Avec ses dialogues à l’humour savamment dosé, ses mystères planant et se dévoilant au fur et à mesure que le film avance, ses scènes choc (jambes, lèvre ou doigt dévorés...) disséminés par-ci par-là dans le récit, le film de Julia Ducournau se suit sans aucun réel temps mort. Cette intrigante « transformation » de Justine (jouée par une Garance Marillier remarquable soulignons-le) fascine, interpelle et interroge le spectateur sur toutes ces thématiques soulevées quelques lignes plus haut dans cette chronique (recherche d’identité, découverte de sa vraie nature, affirmation de soi...). Entre psychologie, horreur, humour et drame, Julia Ducournau ne le cache pas : elle aime mélanger les émotions et susciter chez le spectateur des réactions et des sensations diverses et variées au fur et à mesure que l’intrigue se dévoile.
Même si l'on trouvera très étrange de retrouver une jeune cannibale végétarienne dans une école de vétérinaires ([Spoiler] certes, elle ne sait pas encore à ce moment que l’anthropophagie la guette mais peut-être ses parents auraient-ils pu éviter de la laisser suivre ce type d’études... [Fin de spoiler]), il s'avère assez difficile de chercher des points négatifs à ce récit, sa réalisatrice maîtrisant plutôt bien son sujet, que ce soit dans cette façon de nous narrer la « métamorphose » de notre chère Justine ou dans cette façon de nous amener cette notion de cannibalisme dans le récit, sorte d’étape clé dans le passage à la vie adulte (une Julia Ducournau qui a bien étudié son sujet car notre pauvre Justine est en proie à des hallucinations, des déchaussement des dents ou encore des tremblements et grattements en période de jeûn : des symptômes reconnus chez les personnes pratiquant le cannibalisme).

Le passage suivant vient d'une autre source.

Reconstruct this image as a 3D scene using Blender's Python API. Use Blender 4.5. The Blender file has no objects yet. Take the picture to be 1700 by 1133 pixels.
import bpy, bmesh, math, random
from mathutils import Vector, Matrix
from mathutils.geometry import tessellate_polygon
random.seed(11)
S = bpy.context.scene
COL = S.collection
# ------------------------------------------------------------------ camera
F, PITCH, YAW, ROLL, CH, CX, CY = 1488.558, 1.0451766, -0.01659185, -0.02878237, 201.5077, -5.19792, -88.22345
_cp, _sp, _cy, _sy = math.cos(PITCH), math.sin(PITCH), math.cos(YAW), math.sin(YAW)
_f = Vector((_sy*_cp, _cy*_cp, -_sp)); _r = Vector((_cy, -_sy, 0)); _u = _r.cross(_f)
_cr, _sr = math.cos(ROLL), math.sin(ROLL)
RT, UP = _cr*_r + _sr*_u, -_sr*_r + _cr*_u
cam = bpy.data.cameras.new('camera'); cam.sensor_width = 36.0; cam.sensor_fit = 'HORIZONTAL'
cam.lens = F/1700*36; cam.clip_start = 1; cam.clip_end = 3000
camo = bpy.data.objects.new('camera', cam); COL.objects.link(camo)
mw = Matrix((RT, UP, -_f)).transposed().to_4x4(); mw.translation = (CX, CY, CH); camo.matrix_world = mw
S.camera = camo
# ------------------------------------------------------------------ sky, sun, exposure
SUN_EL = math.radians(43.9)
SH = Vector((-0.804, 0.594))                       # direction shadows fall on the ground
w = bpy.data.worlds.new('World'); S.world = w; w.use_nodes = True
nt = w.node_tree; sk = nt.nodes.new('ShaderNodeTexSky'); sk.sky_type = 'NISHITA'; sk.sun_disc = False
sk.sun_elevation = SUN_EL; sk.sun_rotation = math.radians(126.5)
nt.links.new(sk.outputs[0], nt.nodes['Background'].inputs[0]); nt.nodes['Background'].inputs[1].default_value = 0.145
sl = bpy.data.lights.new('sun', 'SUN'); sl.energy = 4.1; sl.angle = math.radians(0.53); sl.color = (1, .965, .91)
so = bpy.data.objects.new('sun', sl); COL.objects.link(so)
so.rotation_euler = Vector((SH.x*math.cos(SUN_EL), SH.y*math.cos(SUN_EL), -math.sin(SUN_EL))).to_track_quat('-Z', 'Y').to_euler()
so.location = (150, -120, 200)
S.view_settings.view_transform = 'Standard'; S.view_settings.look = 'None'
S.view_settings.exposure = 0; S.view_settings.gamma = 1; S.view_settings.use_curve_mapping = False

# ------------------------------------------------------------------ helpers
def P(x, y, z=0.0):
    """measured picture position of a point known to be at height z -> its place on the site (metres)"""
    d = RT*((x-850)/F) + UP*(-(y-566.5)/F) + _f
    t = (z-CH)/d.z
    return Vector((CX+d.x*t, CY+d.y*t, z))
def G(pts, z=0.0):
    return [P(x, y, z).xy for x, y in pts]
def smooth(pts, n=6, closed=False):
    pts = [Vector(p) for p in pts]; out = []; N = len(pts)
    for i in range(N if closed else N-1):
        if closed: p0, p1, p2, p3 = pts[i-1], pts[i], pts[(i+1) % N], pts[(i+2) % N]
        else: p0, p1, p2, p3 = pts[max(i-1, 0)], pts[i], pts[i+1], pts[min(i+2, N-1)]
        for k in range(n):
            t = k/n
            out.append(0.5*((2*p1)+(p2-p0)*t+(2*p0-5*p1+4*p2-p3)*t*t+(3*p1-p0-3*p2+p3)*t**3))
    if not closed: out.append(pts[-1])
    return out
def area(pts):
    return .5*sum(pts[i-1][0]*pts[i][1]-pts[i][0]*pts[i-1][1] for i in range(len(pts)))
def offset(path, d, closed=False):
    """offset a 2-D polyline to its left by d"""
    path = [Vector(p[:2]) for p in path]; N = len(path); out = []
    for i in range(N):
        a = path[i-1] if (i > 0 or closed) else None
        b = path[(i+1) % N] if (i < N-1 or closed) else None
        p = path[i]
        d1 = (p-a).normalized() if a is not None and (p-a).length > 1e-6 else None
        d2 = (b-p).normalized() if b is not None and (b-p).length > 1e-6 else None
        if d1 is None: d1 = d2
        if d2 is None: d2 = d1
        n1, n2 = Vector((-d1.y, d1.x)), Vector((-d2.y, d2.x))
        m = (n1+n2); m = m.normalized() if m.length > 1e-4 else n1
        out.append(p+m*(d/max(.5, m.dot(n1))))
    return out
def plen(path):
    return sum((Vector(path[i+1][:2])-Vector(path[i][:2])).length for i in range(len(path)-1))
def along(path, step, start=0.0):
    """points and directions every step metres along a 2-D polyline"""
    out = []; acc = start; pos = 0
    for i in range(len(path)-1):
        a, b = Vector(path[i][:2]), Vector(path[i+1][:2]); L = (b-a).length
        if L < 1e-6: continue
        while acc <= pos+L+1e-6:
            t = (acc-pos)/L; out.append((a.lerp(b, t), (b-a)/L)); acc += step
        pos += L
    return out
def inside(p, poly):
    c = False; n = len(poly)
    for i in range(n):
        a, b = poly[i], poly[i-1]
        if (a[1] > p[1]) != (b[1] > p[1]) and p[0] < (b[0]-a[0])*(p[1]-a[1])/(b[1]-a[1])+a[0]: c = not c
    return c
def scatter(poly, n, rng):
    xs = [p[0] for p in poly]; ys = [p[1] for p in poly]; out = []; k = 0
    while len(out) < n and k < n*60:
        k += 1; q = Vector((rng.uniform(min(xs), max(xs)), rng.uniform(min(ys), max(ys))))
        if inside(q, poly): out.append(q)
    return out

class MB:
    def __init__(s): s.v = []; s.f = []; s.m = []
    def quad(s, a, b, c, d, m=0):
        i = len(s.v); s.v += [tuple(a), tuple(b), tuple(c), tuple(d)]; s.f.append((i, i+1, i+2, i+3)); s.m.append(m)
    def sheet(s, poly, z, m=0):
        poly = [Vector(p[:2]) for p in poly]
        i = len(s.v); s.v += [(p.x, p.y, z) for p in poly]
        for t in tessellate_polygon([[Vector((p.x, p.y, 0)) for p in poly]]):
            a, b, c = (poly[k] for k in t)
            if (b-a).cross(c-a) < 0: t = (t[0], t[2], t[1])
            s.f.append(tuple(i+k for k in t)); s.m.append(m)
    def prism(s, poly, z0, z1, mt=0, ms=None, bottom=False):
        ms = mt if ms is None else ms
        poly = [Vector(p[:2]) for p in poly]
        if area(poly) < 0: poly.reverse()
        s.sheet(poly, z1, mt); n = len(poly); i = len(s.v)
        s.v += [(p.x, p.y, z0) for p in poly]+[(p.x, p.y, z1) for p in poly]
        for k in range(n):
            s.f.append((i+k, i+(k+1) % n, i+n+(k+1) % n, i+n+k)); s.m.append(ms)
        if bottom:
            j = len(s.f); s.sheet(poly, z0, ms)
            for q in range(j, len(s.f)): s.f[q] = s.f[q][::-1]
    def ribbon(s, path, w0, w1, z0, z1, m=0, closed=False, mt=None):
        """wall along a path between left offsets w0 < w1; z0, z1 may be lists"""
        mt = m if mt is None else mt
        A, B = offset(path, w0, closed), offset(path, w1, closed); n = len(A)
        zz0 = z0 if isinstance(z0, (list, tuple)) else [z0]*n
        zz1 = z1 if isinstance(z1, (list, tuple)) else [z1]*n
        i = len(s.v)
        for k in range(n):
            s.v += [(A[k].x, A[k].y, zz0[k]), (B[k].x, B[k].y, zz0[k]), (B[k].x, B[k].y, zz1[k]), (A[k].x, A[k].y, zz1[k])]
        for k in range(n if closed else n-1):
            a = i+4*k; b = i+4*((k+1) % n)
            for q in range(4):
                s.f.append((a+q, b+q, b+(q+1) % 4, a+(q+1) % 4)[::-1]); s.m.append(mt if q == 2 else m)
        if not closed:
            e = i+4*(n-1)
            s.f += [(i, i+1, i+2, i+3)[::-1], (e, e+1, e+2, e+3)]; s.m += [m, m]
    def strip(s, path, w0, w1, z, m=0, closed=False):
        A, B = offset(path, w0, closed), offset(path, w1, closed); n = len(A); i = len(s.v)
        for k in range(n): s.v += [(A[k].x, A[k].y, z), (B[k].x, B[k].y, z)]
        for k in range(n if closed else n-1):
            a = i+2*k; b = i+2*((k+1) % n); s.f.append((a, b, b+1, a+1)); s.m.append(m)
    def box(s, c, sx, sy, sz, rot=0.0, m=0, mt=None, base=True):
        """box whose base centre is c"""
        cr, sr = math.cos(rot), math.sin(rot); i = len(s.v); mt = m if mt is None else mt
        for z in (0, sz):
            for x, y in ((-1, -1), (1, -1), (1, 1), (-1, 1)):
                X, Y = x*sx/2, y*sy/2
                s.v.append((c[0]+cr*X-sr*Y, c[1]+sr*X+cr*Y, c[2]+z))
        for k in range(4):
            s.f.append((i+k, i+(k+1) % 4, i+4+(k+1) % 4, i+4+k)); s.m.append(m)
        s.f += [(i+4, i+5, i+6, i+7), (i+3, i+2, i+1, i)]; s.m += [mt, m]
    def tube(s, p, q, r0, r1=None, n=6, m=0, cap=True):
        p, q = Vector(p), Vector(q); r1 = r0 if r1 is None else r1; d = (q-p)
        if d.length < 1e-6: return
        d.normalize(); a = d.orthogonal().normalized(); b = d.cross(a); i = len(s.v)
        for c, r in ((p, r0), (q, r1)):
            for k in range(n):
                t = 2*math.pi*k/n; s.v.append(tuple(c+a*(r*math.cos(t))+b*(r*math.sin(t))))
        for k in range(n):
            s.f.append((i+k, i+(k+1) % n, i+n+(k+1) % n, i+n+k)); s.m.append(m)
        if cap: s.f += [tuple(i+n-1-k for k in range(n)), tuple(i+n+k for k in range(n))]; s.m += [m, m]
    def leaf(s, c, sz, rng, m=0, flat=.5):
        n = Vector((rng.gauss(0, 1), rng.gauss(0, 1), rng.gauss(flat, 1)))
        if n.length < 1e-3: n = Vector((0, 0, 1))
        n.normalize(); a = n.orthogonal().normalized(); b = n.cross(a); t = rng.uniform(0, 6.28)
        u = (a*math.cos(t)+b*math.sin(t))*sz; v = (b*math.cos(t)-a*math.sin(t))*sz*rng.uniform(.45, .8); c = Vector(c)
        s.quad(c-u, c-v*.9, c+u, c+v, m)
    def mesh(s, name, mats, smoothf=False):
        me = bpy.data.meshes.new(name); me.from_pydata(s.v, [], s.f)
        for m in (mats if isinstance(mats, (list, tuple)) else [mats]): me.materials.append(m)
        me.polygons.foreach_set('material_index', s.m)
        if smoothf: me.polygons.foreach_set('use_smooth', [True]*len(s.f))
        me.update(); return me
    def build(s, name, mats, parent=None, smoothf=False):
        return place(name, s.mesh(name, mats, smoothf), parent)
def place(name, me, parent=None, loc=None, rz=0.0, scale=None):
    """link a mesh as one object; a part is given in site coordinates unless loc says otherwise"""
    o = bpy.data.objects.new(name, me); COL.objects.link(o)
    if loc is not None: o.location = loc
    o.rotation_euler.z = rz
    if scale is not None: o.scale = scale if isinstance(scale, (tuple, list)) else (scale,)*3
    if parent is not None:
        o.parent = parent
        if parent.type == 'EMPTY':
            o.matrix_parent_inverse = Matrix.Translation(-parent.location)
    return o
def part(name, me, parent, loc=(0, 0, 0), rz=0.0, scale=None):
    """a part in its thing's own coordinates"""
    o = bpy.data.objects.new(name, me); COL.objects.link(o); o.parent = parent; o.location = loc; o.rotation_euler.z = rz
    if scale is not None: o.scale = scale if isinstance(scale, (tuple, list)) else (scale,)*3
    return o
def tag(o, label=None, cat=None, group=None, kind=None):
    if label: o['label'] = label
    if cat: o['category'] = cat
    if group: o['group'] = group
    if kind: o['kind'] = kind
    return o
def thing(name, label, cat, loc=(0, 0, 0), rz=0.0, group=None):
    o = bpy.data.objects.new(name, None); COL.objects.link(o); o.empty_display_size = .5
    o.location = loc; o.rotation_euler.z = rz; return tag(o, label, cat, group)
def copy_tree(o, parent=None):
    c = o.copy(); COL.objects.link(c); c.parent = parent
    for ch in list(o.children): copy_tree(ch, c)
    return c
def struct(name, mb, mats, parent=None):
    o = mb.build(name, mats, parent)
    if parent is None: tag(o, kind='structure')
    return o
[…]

L’afficionados de films de cannibales (comme je le suis) y trouvera largement son compte. L’amateur de barbaque et de scènes crues à la "cannibal ferox" ou "cannibal holocaust" risque par contre d’être déçu si seule cette facette du film de cannibal l’intéresse, "grave" nous gratifiant certes de certaines scènes choc mais pas de quoi s’en réveiller la nuit non plus hein!
Voilà donc un film qui mérite cette reconnaissance qui lui est faite dans de si nombreux festivals. Un film à voir assurément !
Un film qui tente de camoufler sa symbolique lourdingue et convenue derrière des scènes chocs. Un gros raté en ce qui me concerne, même si le film a le mérite de beaucoup me faire rire encore plusieurs jours après l'avoir vu.